According to the Shanxi Provincial Coalbed Methane (CBM) Exploitation Plan (2016-2020), by 2020, Shanxi will strive to achieve a CBM extraction volume of 20 billion cubic meters and ground production capacity to reach 300-400 billion cubic meters a year. This means that Shanxi Province will become another big natural gas producing area in China.

However, meanwhile, due to the existence of competition in the market, major provincial-level gas companies in Shanxi Province have not been able to achieve interconnection due to competition, resulting in an increase in pipeline transportation costs and a low operating efficiency of the pipeline network.

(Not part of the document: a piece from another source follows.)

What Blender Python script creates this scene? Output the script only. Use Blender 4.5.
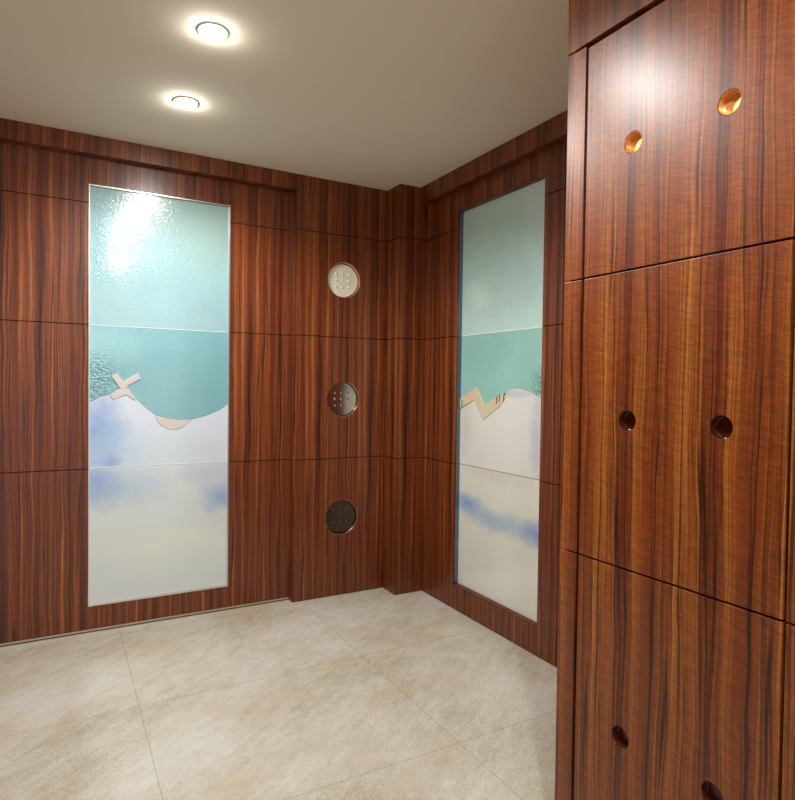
import bpy, bmesh, math
from mathutils import Vector, Matrix
from mathutils.geometry import tessellate_polygon

scn = bpy.context.scene
for o in list(bpy.data.objects):
    bpy.data.objects.remove(o)
C = scn.collection

# ------------------------------------------------------------------ camera
H = 2.40
YAW, PITCH, ROLL = 0.5082, -0.0227, 0.0133
cy_, sy_, cp_, sp_ = math.cos(YAW), math.sin(YAW), math.cos(PITCH), math.sin(PITCH)
fwd = Vector((sy_*cp_, cy_*cp_, sp_))
r0 = Vector((cy_, -sy_, 0)); u0 = r0.cross(fwd)
right = math.cos(ROLL)*r0 + math.sin(ROLL)*u0
up = -math.sin(ROLL)*r0 + math.cos(ROLL)*u0
cd = bpy.data.cameras.new('camera')
cam = bpy.data.objects.new('camera', cd); C.objects.link(cam)
M = Matrix((right, up, -fwd)).transposed().to_4x4()
M.translation = Vector((-1.9209, -3.1496, 1.2287))
cam.matrix_world = M
cd.sensor_fit = 'VERTICAL'; cd.sensor_height = 24.0
cd.lens = 613.05/800*24.0
cd.clip_start = 0.02
scn.camera = cam

# ------------------------------------------------------------------ world, exposure
w = bpy.data.worlds.new('world'); scn.world = w; w.use_nodes = True
w.node_tree.nodes['Background'].inputs[0].default_value = (0.97, 0.97, 1.0, 1)
w.node_tree.nodes['Background'].inputs[1].default_value = 0.75  # ambient fill, added through the open south side to brighten the walls
scn.view_settings.view_transform = 'Standard'
scn.view_settings.look = 'None'
scn.view_settings.gamma = 1
scn.view_settings.use_curve_mapping = False
scn.view_settings.exposure = 0.36
LAMP_W = 34.0
LAMP_COL = (1.0, 0.98, 0.95)
LAMPS = [(-1.466, -1.040), (-1.449, -0.458), (-1.475, -1.600), (-1.40, -2.86)]

# ------------------------------------------------------------------ helpers
def tag(o, label=None, cat=None, group=None, kind=None):
    if label: o['label'] = label
    if cat: o['category'] = cat
    if group: o['group'] = group
    if kind: o['kind'] = kind
    return o

def obj(name, bm, mat, parent=None, smooth=False, bevel=0):
    bmesh.ops.remove_doubles(bm, verts=bm.verts, dist=1e-6)
    bmesh.ops.recalc_face_normals(bm, faces=bm.faces)
    me = bpy.data.meshes.new(name); bm.to_mesh(me); bm.free()
    if smooth:
        for p in me.polygons: p.use_smooth = True
    me.materials.append(mat)
    o = bpy.data.objects.new(name, me); C.objects.link(o)
    if parent:
        o.parent = parent
        # meshes are written in world metres; cancel the parent's offset
        o.matrix_parent_inverse = Matrix.Translation(parent.location).inverted()
    if bevel:
        b = o.modifiers.new('bevel', 'BEVEL'); b.width = bevel; b.segments = 2
        b.limit_method = 'ANGLE'; b.angle_limit = math.radians(50)
    return o

def empty(name, loc, label=None, cat=None, group=None, kind=None):
    o = bpy.data.objects.new(name, None); C.objects.link(o); o.location = loc
    o.empty_display_size = 0.1
    return tag(o, label, cat, group, kind)

def box(bm, x0, x1, y0, y1, z0, z1):
    v = [bm.verts.new((x, y, z)) for x in (x0, x1) for y in (y0, y1) for z in (z0, z1)]
    for f in ((0,1,3,2), (4,6,7,5), (0,4,5,1), (2,3,7,6), (0,2,6,4), (1,5,7,3)):
        bm.faces.new([v[i] for i in f])

def mbox(*a):
    bm = bmesh.new(); box(bm, *a); return bm

def north(y):      # plane facing -y: (u, z, depth) -> world, depth goes into the wall
    return lambda u, z, d: Vector((u, y + d, z))
def east(x):       # plane facing -x
    return lambda u, z, d: Vector((x + d, u, z))

def circ(u, z, r, n=48):
    return [(u + r*math.cos(2*math.pi*i/n), z + r*math.sin(2*math.pi*i/n)) for i in range(n)]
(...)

"The establishment of a provincial-level natural gas company in Shanxi Province will facilitate the integration of resources in the province." Liu Guangbin, an analyst at Sublime China Information Co., Ltd., told the Securities Daily that for a long time there are abundant natural gas resources in Shanxi Province, which mainly are CBM in the local. However, as mining companies are diversified and cannot well integrate the resources, the CBM resource in the province did not bring too much benefit to the province. In other words, it brings no more advantages in gas utilization to Shanxi Province than other cities. After the completion of the integration, Shanxi Gas Group will continue its efforts in the upper and middle reaches and transform CBM into the driving force behind the development of the local natural gas market.

In his view, if the provincial gas company can bring actual benefits to the province's natural gas market, for example, investing heavily in pipe networks and other infrastructure and implementing pricing mechanism reforms, this will be conducive to the development of the market. However, if it merely forms a market monopoly as an intermediary and does not bring more benefits to the local market, it may also become an obstacle.